È lui, cinefilo tra i cinefili, il capofila di una squadra di appassionati nient’affatto nuova al cinema del regista di Snowpiercer, The Host e Madre. Con Memorie di un assassino Bong Joon si impose come uno dei più promettenti cineasti della Corea del Sud contemporanea.
Un regista all’epoca poco più che trent’enne che, al suo secondo lungometraggio, dimostrò una tale padronanza delle forme del linguaggio cinematografico da non ptersi non candidarsi, insieme a Park Chan-wook, ad essere il nuovo volto del cinema coreano. Sorprendono il controllo totale sulla scrittura, che trasforma il poliziesco in un vortice di follia che si fa analisi psico-sociale.
Si intravede già una concezione plastica dell’inquadratura e della sua potenza drammaturgica, diventata col tempo una vera e propria firma di Bong Joon, come dimostra il suo recente capolavoro, orientato ad un razionalissimo geometrismo. Ma ciò che ha fatto la fortuna del film presso i cinefili di ogni parte del mondo è la capacità, comune a tanto cinema coreano, di essere trasversale rispetto alle cinematografie di provenienza.
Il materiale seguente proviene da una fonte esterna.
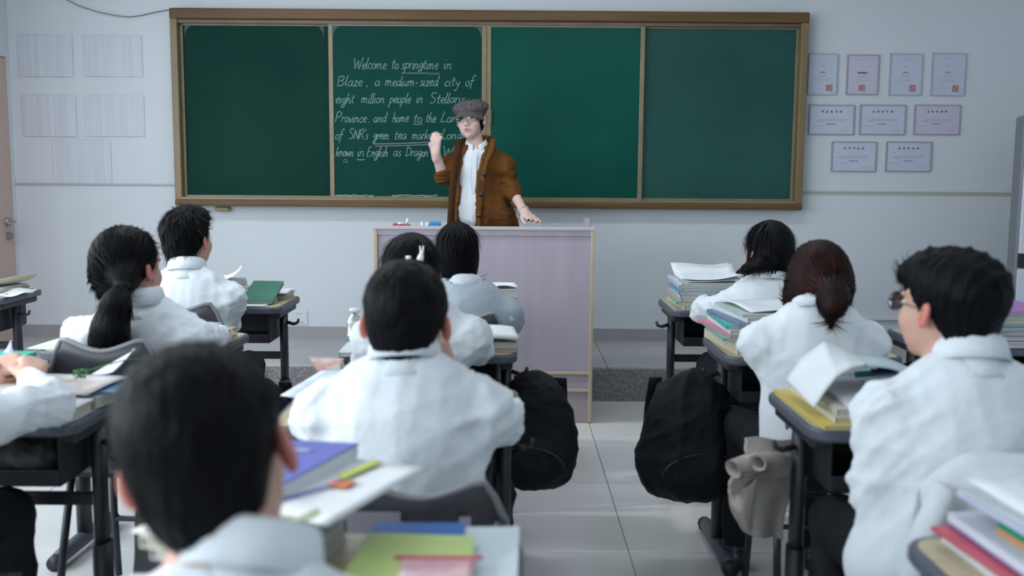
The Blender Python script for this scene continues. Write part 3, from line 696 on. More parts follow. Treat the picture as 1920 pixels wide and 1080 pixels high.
def add_hand(f, w, d, n, right, curl=.35, sc=1.0, spread=.10, curls=None, thumb_close=.3):
    w = np.array(w, float); d = np.array(d, float); d /= np.linalg.norm(d); n = np.array(n, float); n -= d*(n@d); n /= np.linalg.norm(n)
    s = np.cross(n, d)*(1 if right else -1)          # towards the thumb
    def P(a, b, c): return w+(d*a+s*b+n*c)*sc
    for b, L in ((.026, .088), (.009, .092), (-.009, .088), (-.025, .080)):
        f.cone(P(.0, b*.55, 0), P(L, b, 0), .0145*sc, .0115*sc, k=.012)
    f.cone(P(-.03, 0, 0), P(.015, 0, 0), .024*sc, .020*sc, k=.015)
    for i, (b, L, l) in enumerate(((.026, .088, .070), (.009, .092, .078), (-.009, .088, .072), (-.025, .080, .056))):
        c = curls[i] if curls else curl
        p = P(L, b, 0); ang = 0; sp = spread*(b/.026)
        for j, (fr, cc) in enumerate(((.45, 1.0), (.30, 1.25), (.25, .9))):
            ang += c*cc*.9; v = d*math.cos(ang)-n*math.sin(ang)+s*math.sin(sp)*math.cos(ang); v /= np.linalg.norm(v)
            q = p+v*l*fr*sc; r0 = (.0092, .0084, .0076)[j]; f.cone(p, q, r0*sc, (r0-.0009)*sc, k=.003); p = q
    p = P(.018, .022, -.004); q = P(.052, .046, -.012); f.cone(p, q, .0135*sc, .0105*sc, k=.012)
    q2 = P(.080-.01*thumb_close, .050-.025*thumb_close, -.018-.012*thumb_close); f.cone(q, q2, .0100*sc, .0088*sc, k=.003)
    q3 = P(.104-.012*thumb_close, .046-.04*thumb_close, -.022-.022*thumb_close); f.cone(q2, q3, .0088*sc, .0072*sc, k=.003)
def torso_prims(f, pel, nb, shL, shR, off, sw, k=.05, low=True, girth=1.0):
    u = nb-pel; L = np.linalg.norm(u); u = u/L; lat = shR-shL; lat = lat-u*(lat@u); lat /= np.linalg.norm(lat); fw = np.cross(u, lat)
    R = np.stack([lat, fw, u], 1); q = lambda t, y=0: nb-u*L*t+fw*y
    f.ell(q(.30), (.150*sw*girth+off, .098*girth+off, .15+off), R, k)
    f.ell(q(.55, .01), (.145*sw*girth+off, .105*girth+off, .17+off), R, k)
    if low:
        f.ell(q(.85, .01), (.152*girth+off, .115*girth+off, .15+off), R, k)
    f.cone(shL, shR, .050+off, .050+off, k)
    f.ell(nb-u*.050-fw*.006, (.100+off*.6, .056+off, .042+off), R, .05)
    return R, u, fw, lat
def strands(V, n, hd, count, length, width, lift, seed, flow, curl=.0, jitter=.25, mask=None, segs=4):
    """tapered locks of hair growing along the shell; returns vertices and quads"""
    rs = np.random.RandomState(seed)
    idx = np.arange(len(V)) if mask is None else np.nonzero(mask)[0]
    I = rs.choice(idx, count); p = V[I]-n[I]*.004; nn = n[I]
    fl = flow(p); t = fl-nn*(fl*nn).sum(1, keepdims=True); t /= np.linalg.norm(t, axis=1, keepdims=True)+1e-6
    d = t+nn*(lift*(.4+rs.rand(count, 1)))+rs.normal(size=(count, 3))*jitter; d /= np.linalg.norm(d, axis=1, keepdims=True)
    side = np.cross(d, nn); side /= np.linalg.norm(side, axis=1, keepdims=True)+1e-6
    L = length*(.6+.8*rs.rand(count, 1))/segs; W = width*(.6+.8*rs.rand(count, 1))
    rings = []; 
    for j in range(segs+1):
        w = W*(1-(j/segs)**1.6)*.5+.0002
        rings.append(np.stack([p-side*w, p+side*w], 1)); p = p+d*L
        d = d-nn*curl; d /= np.linalg.norm(d, axis=1, keepdims=True)
    A = np.stack(rings, 1)      # count, segs+1, 2, 3
    base = (np.arange(count)*(segs+1)*2)[:, None]; Q = []
    for j in range(segs):
        Q.append(np.concatenate([base+2*j, base+2*j+1, base+2*j+3, base+2*j+2], 1))
    return A.reshape(-1, 3), np.vstack(Q)
def raw_mesh(name, V, Q, smooth=True):
    me = bpy.data.meshes.new(name); me.vertices.add(len(V)); me.vertices.foreach_set('co', V.astype(np.float32).ravel())
    me.loops.add(4*len(Q)); me.loops.foreach_set('vertex_index', Q.astype(np.int32).ravel())
    me.polygons.add(len(Q)); me.polygons.foreach_set('loop_start', np.arange(0, 4*len(Q), 4, dtype=np.int32)); me.update(calc_edges=True)
    me.polygons.foreach_set('use_smooth', np.full(len(Q), smooth)); return me

def make_collar(R, c, rx, ry, m, parent, tilt=0, h=.036):
    R = np.array(R)@rotm(tilt, 0, 0); P = []
    for i in range(33):
        a = math.radians(90+14+332*i/32); ca, sa = math.cos(a), math.sin(a); front = max(0, sa)
        prof = [(.020, -.050), (.004, -.016), (-.001, h*.6), (0, h), (.004, h+.003), (.009, h-.002), (.013, h*.45), (.019, -.012-.010*front)]
        P.append([c+R@np.array((ca*(rx+r), sa*(ry+r), z-.014*front)) for r, z in prof])
    return MB().grid(P, .0025).build('collar', m, parent, True)

HAIR_M = {'black': (M_HAIR, M_HAIR_S), 'brown': (M_HAIR_B, M_HAIR_BS)}
def make_hair(style, R, t, base, parent, seed, color='black', h=.006, sc=1.0, strand_n=2600, tail=None):
    flo, fhi = t-np.array((.17, .19, .20 if style in ('bob', 'bun', 'long') else .17)), t+np.array((.17, .19, .18))
    if tail:
        tq = np.array([q[:3] for q in tail]); flo = np.minimum(flo, tq.min(0)-.09); fhi = np.maximum(fhi, tq.max(0)+.09)
    f = Field(flo-base, fhi-base, h)
    H = HF(f, R, t-base, sc); crown = H.p((0, -.03, .10)); flowdir = None
    def face_cut(zlow=.055, y0=.045):
        H.ell((0, .118, -.035), (.078, .070, .100), k=.015, mode='s')
    if style in ('short', 'spiky', 'quiff'):
        H.ell((0, -.020, .038), (.084, .104, .088), k=0)
        H.ell((0, -.054, -.022), (.064, .057, .070), k=.03)
        if style == 'spiky': H.ell((0, .02, .080), (.074, .080, .052), k=.02)
        if style == 'quiff':
            H.ell((0, .02, .074), (.076, .085, .052), k=.03); H.ell((.0, .068, .060), (.060, .046, .034), rotm(-18, 0, 0), k=.02)
            H.ell((0, -.046, .046), (.080, .080, .072), k=.03)
        face_cut()
        for s in (-1, 1): H.ell((s*.100, .016, -.062), (.034, .052, .070), k=.012, mode='s')
        H.ell((0, .02, -.105), (.12, .062, .060), k=.01, mode='s')
        L, lift, wd, jit, curl = (.030, .10, .0036, .12, .14)
        if style == 'spiky': L, lift, jit = .038, .32, .22
        if style == 'quiff': L, lift, jit, curl = .030, .02, .06, .20
        fl = lambda p: (p-crown)*np.array((1, 1, 1))+np.array((0, 0, -.02))
    elif style in ('bob', 'long'):
        H.ell((0, -.020, .034), (.085, .104, .090), k=0)
        H.ell((0, -.050, -.030), (.082, .066, .092), k=.04)
        for s in (-1, 1): H.ell((s*.062, -.006, -.050), (.026, .050, .070), k=.03)
        face_cut(); L, lift, wd, jit, curl = .080, .0, .0050, .03, .16
        fl = lambda p: (p-crown)*np.array((.4, .4, 1))+np.array((0, 0, -.10))
    elif style in ('pony', 'bun'):
        H.ell((0, -.020, .034), (.082, .103, .089), k=0)
        H.ell((0, -.055, -.022), (.070, .056, .075), k=.04)
        if style == 'bun':
            H.ell((0, -.040, -.025), (.090, .078, .100), k=.04)
            for s in (-1, 1): H.ell((s*.060, .005, -.050), (.030, .050, .060), k=.03)
        face_cut()
        tie = np.array(tail[0][:3])-base
        H.ell(tuple(R.T@((tie-(t-base)))/sc*.72), (.035, .035, .035), k=.04)
        fl = lambda p: (tie-p); L, lift, wd, jit, curl = .06, .0, .0045, .025, .17
    elif style == 'cap':
        H.ell((0, -.025, .020), (.080, .098, .080), k=0); H.ell((0, -.050, -.030), (.068, .054, .062), k=.03)
        for s in (-1, 1): H.ell((s*.068, .010, -.012), (.014, .020, .030), k=.01)
        H.ell((0, .122, -.035), (.076, .066, .100), k=.010, mode='s'); L, lift, wd, jit, curl = .03, .1, .004, .1, .1
        fl = lambda p: (p-crown)+np.array((0, 0, -.05))
    masks = None
    if tail and len(tail) > 1:
        pts = [np.array(q[:3])-base for q in tail]; rr = [q[3] for q in tail]
        for i in range(len(pts)-1): f.cone(pts[i], pts[i+1], rr[i], rr[i+1], k=.02)
    V, Q = f.extract()
    amp = {'short': .0035, 'spiky': .006, 'quiff': .007}.get(style, .002)
    me, V, n = quadmesh('hair', V, Q, lambda P: fold(P, amp, 70 if style in ('short', 'spiky', 'quiff') else 90, seed, (1, 1, .35 if style in ('short','spiky','quiff') else .12)), 1)
    m1, m2 = HAIR_M[color]
    hair = link('hair', me, m1, parent)
    if strand_n:
        if tail and len(tail) > 1:
            tp = np.array([q[:3] for q in tail])-base; zt = tp[0][2]
            def fl2(p, fl=fl):
                d = fl(p); D = np.linalg.norm(p[:, None, :]-tp[None], axis=2).argmin(1); D = np.minimum(D, len(tp)-2)
                seg = tp[D+1]-tp[D]; near = (np.linalg.norm(p-tp[D], axis=1) < .09) & (p[:, 2] < zt+.01)
                return np.where(near[:, None], seg, d)
            ff = fl2
        else: ff = fl
        A, SQ = strands(V, n, None, strand_n, L*sc, wd, lift, seed, ff, curl, jit, mask=(np.linalg.norm(V-(t-base), axis=1) < .128) if (tail and style == 'bob') else None)
        link('hair_strands', raw_mesh('strands', A, SQ), m2, hair)
    if style in ('pony', 'bun') and tail:
        tie = np.array(tail[0][:3])-base
        axis = (np.array(tail[1][:3])-np.array(tail[0][:3])); axis /= np.linalg.norm(axis)
        MB().tube([tie-axis*.006, tie+axis*.010], tail[0][3]*1.12, 14).build('hair_tie', M_BAG, hair, True)
    return hair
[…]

Il cinema di Bong Joon parla allo spettatore occidentale senza alcuno straniamento. E se, ancora, Parasite è il trionfo del cinema universale di Bong Joon, Memorie di un assassino resta uno dei film più importanti della prima decade del secolo. Un gioiello che solo quest’anno ha avuto una distribuzione ufficiale nelle sale italiane e che per questo merita di stare a pieno titolo nella nostra classifica dei Migliori Film del 2020.